### What is expected
Print all the data, keeping every line exactly as it is.

### Collected material
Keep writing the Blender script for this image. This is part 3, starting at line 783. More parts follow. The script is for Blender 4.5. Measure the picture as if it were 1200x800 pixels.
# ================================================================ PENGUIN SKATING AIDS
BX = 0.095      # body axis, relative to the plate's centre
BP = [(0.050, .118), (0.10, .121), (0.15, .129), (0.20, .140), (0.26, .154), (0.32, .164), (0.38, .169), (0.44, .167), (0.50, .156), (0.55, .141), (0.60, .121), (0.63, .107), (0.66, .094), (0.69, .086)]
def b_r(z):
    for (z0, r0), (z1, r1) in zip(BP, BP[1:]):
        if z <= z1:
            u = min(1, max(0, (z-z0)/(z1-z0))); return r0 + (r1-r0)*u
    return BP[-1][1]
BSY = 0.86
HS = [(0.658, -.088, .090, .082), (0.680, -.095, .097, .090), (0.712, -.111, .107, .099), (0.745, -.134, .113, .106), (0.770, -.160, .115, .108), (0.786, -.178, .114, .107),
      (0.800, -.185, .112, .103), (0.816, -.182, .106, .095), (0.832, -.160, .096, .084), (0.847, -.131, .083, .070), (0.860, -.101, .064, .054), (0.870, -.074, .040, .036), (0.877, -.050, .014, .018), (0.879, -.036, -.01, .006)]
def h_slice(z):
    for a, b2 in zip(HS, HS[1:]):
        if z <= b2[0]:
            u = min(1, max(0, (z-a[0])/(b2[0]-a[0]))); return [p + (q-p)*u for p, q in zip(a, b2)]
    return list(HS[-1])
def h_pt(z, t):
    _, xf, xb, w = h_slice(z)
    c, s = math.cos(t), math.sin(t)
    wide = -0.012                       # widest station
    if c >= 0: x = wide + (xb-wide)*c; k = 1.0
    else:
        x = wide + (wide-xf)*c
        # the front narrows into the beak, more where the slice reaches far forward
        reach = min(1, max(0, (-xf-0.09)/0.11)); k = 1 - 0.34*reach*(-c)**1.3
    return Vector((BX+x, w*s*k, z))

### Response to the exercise
Keep writing the Blender script for this image. This is part 3, starting at line 783. More parts follow. The script is for Blender 4.5. Measure the picture as if it were 1200x800 pixels.
# ================================================================ PENGUIN SKATING AIDS
BX = 0.095      # body axis, relative to the plate's centre
BP = [(0.050, .118), (0.10, .121), (0.15, .129), (0.20, .140), (0.26, .154), (0.32, .164), (0.38, .169), (0.44, .167), (0.50, .156), (0.55, .141), (0.60, .121), (0.63, .107), (0.66, .094), (0.69, .086)]
def b_r(z):
    for (z0, r0), (z1, r1) in zip(BP, BP[1:]):
        if z <= z1:
            u = min(1, max(0, (z-z0)/(z1-z0))); return r0 + (r1-r0)*u
    return BP[-1][1]
BSY = 0.86
HS = [(0.658, -.088, .090, .082), (0.680, -.095, .097, .090), (0.712, -.111, .107, .099), (0.745, -.134, .113, .106), (0.770, -.160, .115, .108), (0.786, -.178, .114, .107),
      (0.800, -.185, .112, .103), (0.816, -.182, .106, .095), (0.832, -.160, .096, .084), (0.847, -.131, .083, .070), (0.860, -.101, .064, .054), (0.870, -.074, .040, .036), (0.877, -.050, .014, .018), (0.879, -.036, -.01, .006)]
def h_slice(z):
    for a, b2 in zip(HS, HS[1:]):
        if z <= b2[0]:
            u = min(1, max(0, (z-a[0])/(b2[0]-a[0]))); return [p + (q-p)*u for p, q in zip(a, b2)]
    return list(HS[-1])
def h_pt(z, t):
    _, xf, xb, w = h_slice(z)
    c, s = math.cos(t), math.sin(t)
    wide = -0.012                       # widest station
    if c >= 0: x = wide + (xb-wide)*c; k = 1.0
    else:
        x = wide + (wide-xf)*c
        # the front narrows into the beak, more where the slice reaches far forward
        reach = min(1, max(0, (-xf-0.09)/0.11)); k = 1 - 0.34*reach*(-c)**1.3
    return Vector((BX+x, w*s*k, z))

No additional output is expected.